なぜなら留年の告知はまさに死の宣告。そんなお金を払える生徒はごくわずか。本作でも失望から命を絶ってしまう生徒がいますが、現実でも深刻な社会問題になっているほど。ようやく手に入れた成功への切符、地方で卒業を待ちわびる両親、それを考えてしまうと・・・卒業するまではどうしても長いものに巻かれざるをえないのです。
そう、ランチョーをのぞいては。
固定概念をぶちやぶれ!
徹底した合理主義者でプライドが高く、「人生は競争だ」がモットーの学長。それは新入生へのスピーチでのこと。学長は胸ポケットからペンを取り出し、学生たちに熱弁します。
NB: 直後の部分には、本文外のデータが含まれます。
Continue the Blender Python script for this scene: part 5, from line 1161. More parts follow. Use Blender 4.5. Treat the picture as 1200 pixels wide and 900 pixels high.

「宇宙ではペン類は使えないが、これは10万ドルで開発された字が書けるペンだ。これは自分が学生だった頃に学長からゆずり受けたもので、もし君のような優秀な生徒がいたらこのペンを渡してほしい、と言われた。だが、そんな生徒はいまだに現れていない。このペンが欲しい者はいるか?」
こんなとき、あなたならどうしますか?このペンは明るい将来が約束された希望のペンだと思ってしまいませんか?もちろん、この生徒たちも一斉に手を突きだします。ところがランチョーは皆が手をおろしたあとに満足げな学長にこう言います。
「なぜ、鉛筆ではなくペンをつかう必要があるのですか?もっと経済的に字が書けるのに」
一匹狼を覚悟しろ!
上級生の嫌がらせには立ち向かい、学長や教科書どおりの先生には口答え。授業を追い出されるランチョーを横目に「変わったヤツだ」と噂する周囲の学生たち。出る杭は打たれるのが世のつね。自由奔放な生き方が受け入れられるまでには時間がかかるのでしょう。
ところが彼はどんなに孤立しても、まったく気にしません。むしろ楽しそうに歌っています。そんな図太さがなければ好きなようには生きられないのかもしれません。
戦わずに屈服させろ!
孫子いわく、「百戦百勝は善の善なるものに非ず。戦わずして人の兵を屈するは善の善なるものなり」。戦わずに相手を屈服させることは戦って勝つよりも良いことだ、という意味です。ランチョーの生き方はまさに孫子の兵法どおり。弱肉強食の競争社会だからこそ、乱世の兵法が役に立つのです。
上級生の嫌がらせ、学生同士のシャワー争奪戦、彼氏がいる女の子の目を引くことでさえ、ランチョーは戦わずに目的を達成します。弁護士のように理屈で相手を説得したり、スネ夫のように媚びたりなんてナンセンス。ましてや、暴力なんて愚の骨頂。じゃあ、いったいどうやって?それは映画を観てからのお楽しみ!
情報より状況を見極めろ!
今の時代、お金とスマホがあればそれなりに生きていけるかもしれません。ただ、好きなように生きるということは道なき道を進むということ。
なにが起きるかわからない状況で必要なのはネットの情報よりも状況にあわせた判断力。ランチョーは、身近にあるものを利用して便利な道具を創ってしまう達人。そんな彼のように臨機応変に対応できる達人になれば、もはや決められた道なんて必要ないんです。
ジェームスボンドやジャックバウアーのように、とはいかなくても、機転をきかせようとする努力と必要最低限のスキルは必要なのではないでしょうか。
きっとうまくいくと信じよう!
インド映画歴代興行収入1位にもなった『きっと、うまくいく』、観たくなってきましたでしょうか?いろいろと偉そうに書きましたが、人事を尽くして天を待つ。きっとうまくいく、そう信じていれば、案外好きなように生きられるのかもしれませんね。